Shohei Ohtani is now on track to become the highest-paid athlete in the world, having agreed to a $700-million 10-year contract with the Los Angeles Dodgers, in part because 11 years earlier he turned down the same team out of high school.

On Saturday, Ohtani's agent announced a deal that would bring baseball's most unique player to Dodger Stadium. Instead of the hard-throwing pitcher MLB scouts envisioned him becoming, the Dodgers are getting that elite pitcher, but also one of the world's best hitters -- something he would not be now had he signed with them in 2012.

Ohtani's development as a two-way superstar is a story not just of supreme physical skill and dedication, but also of a rare confluence of circumstances that allowed him to defy professional baseball's belief that success as both a pitcher and hitter was impossible.

Two-way baseball star Shohei Ohtani poses with a dog during a Nov. 16, 2023, television appearance announcing him as the winner of the American League's 2023 Most Valuable Player award. (Getty/Kyodo)

"No MLB team is going to pay millions of dollars to a pitcher who can throw 100 miles an hour and then risk that arm by letting him bat," said a scout for one MLB team in 2016, echoing the consensus of teams on both sides of the Pacific about Ohtani's chances of being a two-way player at the MLB level.

Prior to Nippon Professional Baseball's 2012 new-player entry draft, Ohtani, who because of his arm was on no one's radar as anything but a pitcher, stunned Japan's pro baseball community by announcing he would turn pro with an MLB team.

The announcement deterred 11 of Japan's 12 teams from taking a chance on Ohtani in the draft. The Pacific League's Nippon Ham Fighters, however, took him in the first round and then executed an extensive campaign to keep him in Japan.

The Fighters presented case studies of the high failure rate of Japanese teenagers attempting to play pro sports abroad, while manager Hideki Kuriyama offered Ohtani something no one else would -- a unique opportunity to both hit and pitch in pro baseball.

It was a move made out of desperation, and was widely and continually criticized by former players even after Ohtani proved in 2016 that he could excel at both.

That year, Ohtani led the Fighters to a Japan Series championship and was voted the Pacific League's best pitcher, best designated hitter and most valuable player.

Having established both his hitting and pitching credentials in Japan, Ohtani took a huge pay cut to move to MLB as a 23-year-old rather than waiting to make the jump at 25 when he could have raked in many times his Japan salary.

Two-way baseball star Shohei Ohtani circles the bases for the Los Angeles Angels on a home run he hit against the Los Angeles Dodgers at Dodger Stadium on July 8, 2023. (Kyodo)

And because he was in high demand, Ohtani had earned the leverage he needed to only sign with a team that would let him pitch and hit. In 2017, a Dodgers official told Kyodo News the club had mapped out a plan to get Ohtani over 200 at-bats as a position player between starts in a league without a designated hitter.

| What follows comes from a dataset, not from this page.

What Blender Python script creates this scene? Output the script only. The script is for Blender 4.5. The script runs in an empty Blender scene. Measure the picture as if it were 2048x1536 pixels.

Instead, Ohtani chose the Los Angeles Angels, a young welcoming team that, because of the DH rule, offered a fertile ground for his development as a hitter. This was particularly true from 2021, when then manager Joe Madden let Ohtani bat every day, and he went on to become the American League MVP in a unanimous vote.

But while Ohtani thrived, amassing enough plate appearances and innings to qualify for both the batting average and ERA titles in 2022, while leading the AL in home runs this year en route to his second unanimous MVP award, the Angels did not.

In Ohtani's six seasons as an Angel, the team never posted a winning record or reached the postseason. At this year's MLB All-Star Game, Ohtani said through interpreter Ippei Mizuhara, "it sucks to lose."

An hour or so to the northwest, however, the Dodgers, have for a decade combined a solid player development program with liberal spending to churn out 10 National League west titles over the past 11 years without any help from Ohtani.

Having failed to land him as a high school pitcher in 2012 and a two-way experiment in 2017, the Dodgers are now poised to add baseball's crown jewel to their horde of talent, and give Ohtani his first taste of team success in MLB.